The concerns cited in those states have ranged from procedural matters, such as the information provided to sentencing jurors in New York, to worries about executing an innocent person or racial and other disparities in who is sentenced to death, as was the case in Washington.
"The death penalty is unequally applied – sometimes by where the crime took place, or the county of residence, or the available budgetary resources at any given point in time, or the race of the defendant," Chief Justice Mary Fairhurst wrote in the lead opinion.
She added: "Our capital punishment law lacks 'fundamental fairness.'"
Defense lawyers had long challenged the death penalty on those grounds, noting the state's worst mass murderers and serial killers, Green River killer Gary Ridgway among them, had received life terms, not death. In a 5 to 4 ruling in 2006, the justices rejected an argument from a death row inmate that he shouldn't be executed because Mr. Ridgway hadn't been executed.
This time, death penalty critics were armed with more data about how capital punishment works, including a statistical analysis by University of Washington sociologists.
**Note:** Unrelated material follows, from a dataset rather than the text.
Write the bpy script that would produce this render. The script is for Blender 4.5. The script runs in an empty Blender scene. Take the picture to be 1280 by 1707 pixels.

Their report showed that although prosecutors were not more likely to seek the execution of black defendants, juries were about four times more likely to sentence black defendants to death.
"Now the information is plainly before us," Chief Justice Fairhurst wrote. "To the extent that race distinguishes the cases, it is clearly impermissible and unconstitutional."
Gov. Jay Inslee, a one-time supporter of capital punishment, imposed the 2014 moratorium.
"Washington state is now among a growing number of states that has eliminated this costly and capricious sentencing program of capital punishment," Governor Inslee told a news conference. "The certainty of death in prison remains the same. Today's decision does not let anyone out of prison."
The ruling came in the case of Allen Eugene Gregory, a black man who was convicted of raping, robbing, and killing Geneine Harshfield, a 43-year-old woman, in 1996.
"However one feels about the propriety of capital punishment in theory, in practice the death penalty is imposed in an unfair, arbitrary, and racially biased manner," one of his attorneys, Lila Silverstein, said in a written statement.
Dozens of former state judges took the unusual step of urging the court to use Mr. Gregory's case to strike down capital punishment. Among them was former Justice Faith Ireland, who sided with the narrow majority in upholding capital punishment in 2006.
The court did not rule out the possibility that the Legislature could come up with another manner of imposing death sentences that would be constitutional. The governor said he did not expect lawmakers to try, but if they did, he'd veto it.
Attorney General Bob Ferguson has said that he plans to ask the Legislature to move next session to take the death penalty law off the books, something Inslee said he'd sign.
Dunham said it was important that the ruling was based on the facts of Washington's use of capital punishment.
"Those are issues that plague the death penalty everywhere it's administered," he said. "We're certain to see prisoners challenging the death penalty in other states using the reasoning of the Washington Supreme Court."
The court didn't reconsider any of Gregory's arguments pertaining to guilt, noting that his conviction for aggravated first-degree murder "has already been appealed and affirmed by this court."
Earlier this year, the state Senate passed a measure abolishing the death penalty, but it failed to pass in the House.
"There is a profound shift in our state and country that the death penalty is below us as a civil, just, and moral society," Democratic Sen. Reuven Carlyle, who had been a sponsor of those previous attempts, said in a text message.
Republican Sen. Mike Padden, who voted against the death penalty abolition, said he was troubled by the ruling's impact.
"The death penalty should be rarely used, but I do think it should be an option in the most heinous cases," he said.
This story was reported by The Associated Press.